A utilização prática e efectiva do forte, digamos assim, nunca foi de grande monta, a não ser nos finais do séc. XVII e princípios da centúria seguinte, períodos em que a costa barlaventina era esporadicamente assolada por corsários magrebinos e até ingleses, de cuja memória não se apagam os estragos provocados por Sir Francis Drake.
Nos anos de Oitocentos praticamente não se ouviu falar do forte de St.ª Catarina. As suas peças de artilharia eram escassas e pouco eficientes, perante a versatilidade de manobra das novas embarcações e até perante o aumento do poder de fogo dos novos vasos de guerra. E o certo é que pelas imediações das suas muralhas passou, sem qualquer oposição de fogo de artilharia, a armada liberal do almirante Charles Napier, quando em Junho de 1833 desembarcou nas praias da Altura as tropas do Duque da Terceira. O mesmo aconteceu no seu regresso em direcção ao Cabo de S. Vicente, onde se deu a feroz batalha naval do mesmo nome, cujo vitorioso desfecho ditou a definitiva implantação do liberalismo e do regime parlamentar-constitucional no nosso país.
Na verdade, o forte de St.ª Catarina desde os meados do séc. XVIII que se resumia a um posto de vigia da costa marítima, tornando-se a sua utilização militar de todo obsoleta a partir do momento em que a marinha passou a dispor de embarcações movidas a vapor e equipadas com obuses de largo alcance. Ainda que não tenha sido abandonado, o certo é que o forte de St.ª Catarina passou todo o século XIX e primeira metade da centúria seguinte, praticamente desactivado, resumindo-se a sua utilidade prática à instalação de um posto da Guarda-Fiscal e mais recentemente à instalação da Capitania do Porto de Portimão.
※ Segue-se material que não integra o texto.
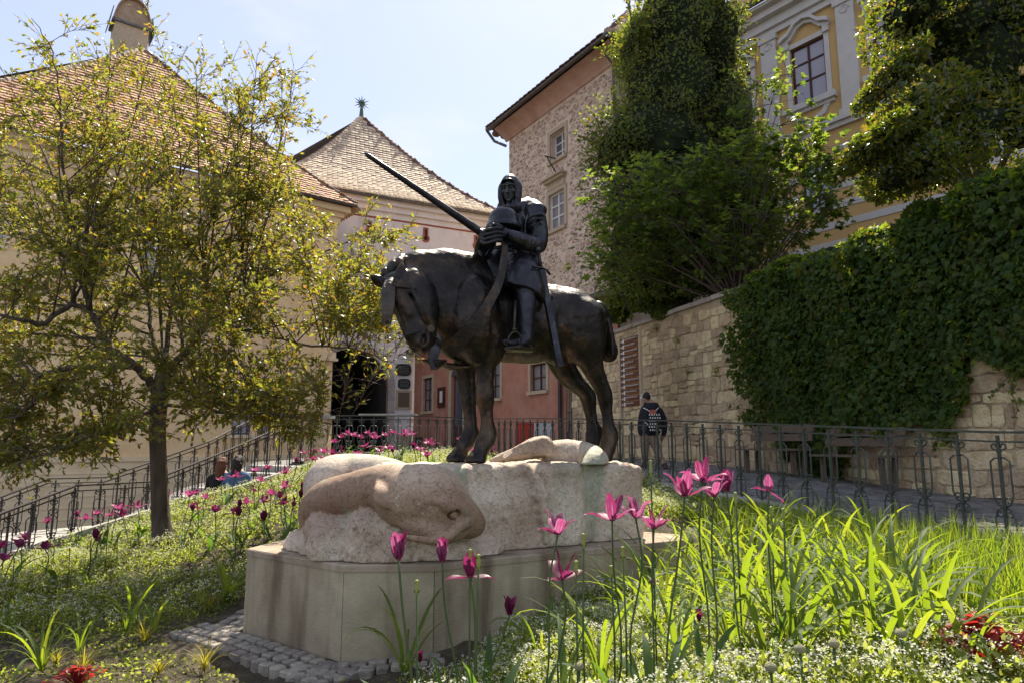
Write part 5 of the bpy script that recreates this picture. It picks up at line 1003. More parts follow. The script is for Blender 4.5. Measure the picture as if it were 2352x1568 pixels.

Durante os preparativos das Comemorações Centenárias de 1940, o comissariado regional e as autoridades centrais, pensaram no seu aproveitamento como equipamento turístico, sector que a partir dessa altura começava a estar nas cogitações da Sociedade de Propaganda Nacional, cujos serviços eram dirigidos por António Ferro, fiel servidor do “Estado Novo”, mas acima de tudo um homem ilustre, esclarecido e modernista.
Com o advento das Comemorações Henriquinas, realizadas em 1960, procedeu-se à transformação do velho forte num moderno e turístico miradouro, que engrandeceria toda a marginal da Praia da Rocha, já então uma estância turística de grande renome internacional, mercê do seu renovado casino e dos modernos equipamentos hoteleiros, de entre os quais assumia particular destaque o Hotel Algarve. As obras operadas no antigo Forte de St.ª Catarina foram de molde a torná-lo atraente e funcional para os novos fins a que se destinava, dotando aquele espaço com um quiosque de “souvenires”, um bar-esplanada, um restaurante e um magnífico miradouro voltado para a foz do rio Arade, dominando toda a zona envolve da Praia da Rocha. Até aos anos setenta foram ali efectuadas obras de reconsolidação do esporão rochoso, melhorando-se também os equipamentos turísticos, com nova esplanada num piso inferior, instalações sanitárias e remodelação dos aposentos da capitania, com vista à sua transformação em estalagem ou pousada.
Actualmente mantém a sua função turística, perdendo-se um pouco a sua percepção como monumento histórico devido ao estacionamento automóvel e, mais grave do que isso, ao parqueamento de vendedores ambulantes que desvirtuam quase por completo o mais belo testemunho do património histórico de Portimão.